- _To be done_
Each line containing the word "pixels" must be collected.

[Scripts that build scenes]
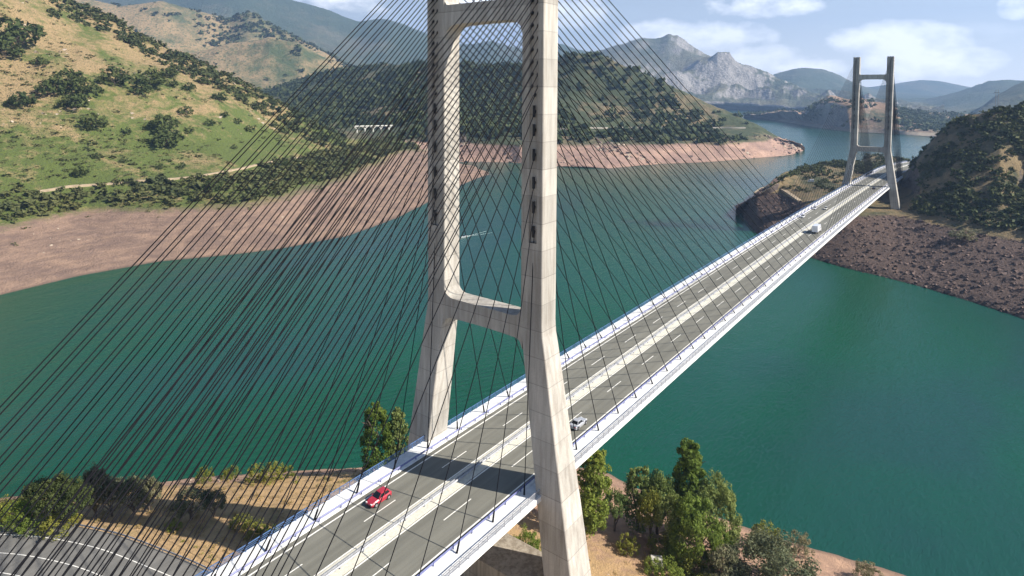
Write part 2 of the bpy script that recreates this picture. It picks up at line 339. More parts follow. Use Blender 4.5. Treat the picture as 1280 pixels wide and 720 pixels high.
# ------------------------------------------------------------------ terrain lofts
class Loft:
    """rows: (kind, [(u, v, val)...], amplitude, subdivisions after this row)
    kind 'z': point of the photo at height val; 'd': at distance val; 'b': behind the previous row by v metres at height val"""
    def __init__(s, name, u0, u1, nu, rows, mat, nscale=40, ridge=.3, octv=6, smooth=1, seed=0):
        us = np.linspace(u0, u1, nu); pts = []; amps = []
        prev = None
        for kind, lst, amp, sub in rows:
            lst = sorted(lst); k = np.array([q[0] for q in lst], float)
            v = np.interp(us, k, [q[1] for q in lst]); w = np.interp(us, k, [q[2] for q in lst])
            if kind == 'b':
                d = prev-CAM; h = np.hypot(d[:, 0], d[:, 1])[:, None]; q = prev+d/h*v[:, None]; q[:, 2] = w
            else:
                d = fw[None]+rt[None]*((us-640)/FPX)[:, None]-up[None]*((v-360-PY)/FPX)[:, None]
                t = (w-CAM[2])/d[:, 2] if kind == 'z' else w
                q = CAM+d*t[:, None]
            pts.append(q); prev = q; amps.append((amp, sub))
        R, A = [], []
        for j in range(len(pts)-1):
            n = amps[j][1]
            for i in range(n):
                t = i/n; R.append(pts[j]*(1-t)+pts[j+1]*t); A.append(amps[j][0]*(1-t)+amps[j+1][0]*t)
        R.append(pts[-1]); A.append(amps[-1][0])
        G = np.array(R); A = np.array(A)
        for _ in range(smooth*4):
            H = G.copy(); H[1:-1] = (G[:-2]+2*G[1:-1]+G[2:])/4; G = H
            H = G.copy(); H[:, 1:-1] = (G[:, :-2]+2*G[:, 1:-1]+G[:, 2:])/4; G = H
        x, y = G[..., 0]+seed*311, G[..., 1]-seed*157
        nz = (1-ridge)*fbm(x, y, nscale, octv)+ridge*fbm(x+99, y, nscale*1.4, octv, True)
        G[..., 2] += A[:, None]*nz
        s.G = G; s.us = us; nr = len(G); s.nu = nu; s.nr = nr
        idx = np.arange(nr*nu).reshape(nr, nu)
        f = np.stack([idx[:-1, :-1], idx[:-1, 1:], idx[1:, 1:], idx[1:, :-1]], -1).reshape(-1, 4)
        m = fast_mesh(name, G.reshape(-1, 3), f, True); m.materials.append(mat)
        s.o = link(bpy.data.objects.new(name, m)); s.o['kind'] = 'structure'
        c = G[:-1, :-1]; a_ = G[:-1, 1:]-c; b_ = G[1:, :-1]-c
        s.area = np.abs(a_[..., 0]*b_[..., 1]-a_[..., 1]*b_[..., 0])
    def hit(s, u, v):
        """the place of the surface seen at the photo point u, v"""
        i = int(np.clip(np.searchsorted(s.us, u), 1, s.nu-1)); col = s.G[:, i]
        pv = np.array([proj(p)[1] for p in col])
        for j in range(1, s.nr):
            if pv[j] <= v: return col[j]
        return col[int(np.argmin(pv))]
    def scatter(s, n, fn=None, seed=0):
        """n places spread evenly over the ground (by area), kept where fn(x, y, z, u_fraction) > random"""
        r = np.random.default_rng(seed); out = []; got = 0
        p = s.area.ravel()/s.area.sum(); cs = np.cumsum(p)
        for _ in range(40):
            k = np.searchsorted(cs, r.random(n*2)); k = np.minimum(k, p.size-1); a, b = np.unravel_index(k, s.area.shape)
            fx, fy = r.random(len(a))[:, None], r.random(len(a))[:, None]
            P_ = s.G[a, b]*(1-fx)*(1-fy)+s.G[a, b+1]*fx*(1-fy)+s.G[a+1, b]*(1-fx)*fy+s.G[a+1, b+1]*fx*fy
            d = P_-CAM; u = 640+FPX*(d@rt)/(d@fw)
            keep = (u > -260) & (u < 1420) & (a/s.nr < .93)
            if fn is not None: keep &= fn(P_, a/s.nr) > r.random(len(a))
            out.append(P_[keep]); got += int(keep.sum())
            if got >= n: break
        return np.concatenate(out)[:n]

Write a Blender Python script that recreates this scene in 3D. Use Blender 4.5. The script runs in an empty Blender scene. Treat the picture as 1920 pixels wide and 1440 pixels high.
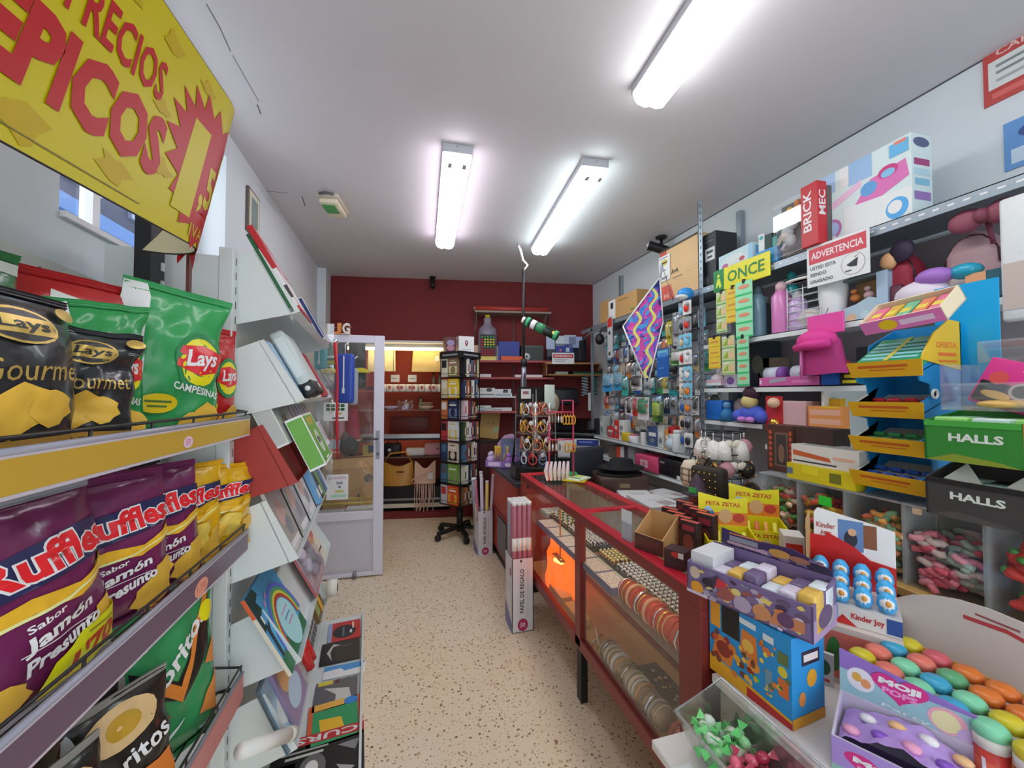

- _Output of the exercise_
Write part 2 of the bpy script that recreates this picture. It picks up at line 339. More parts follow. Use Blender 4.5. Treat the picture as 1280 pixels wide and 720 pixels high.
Write a Blender Python script that recreates this scene in 3D. Use Blender 4.5. The script runs in an empty Blender scene. Treat the picture as 1920 pixels wide and 1440 pixels high.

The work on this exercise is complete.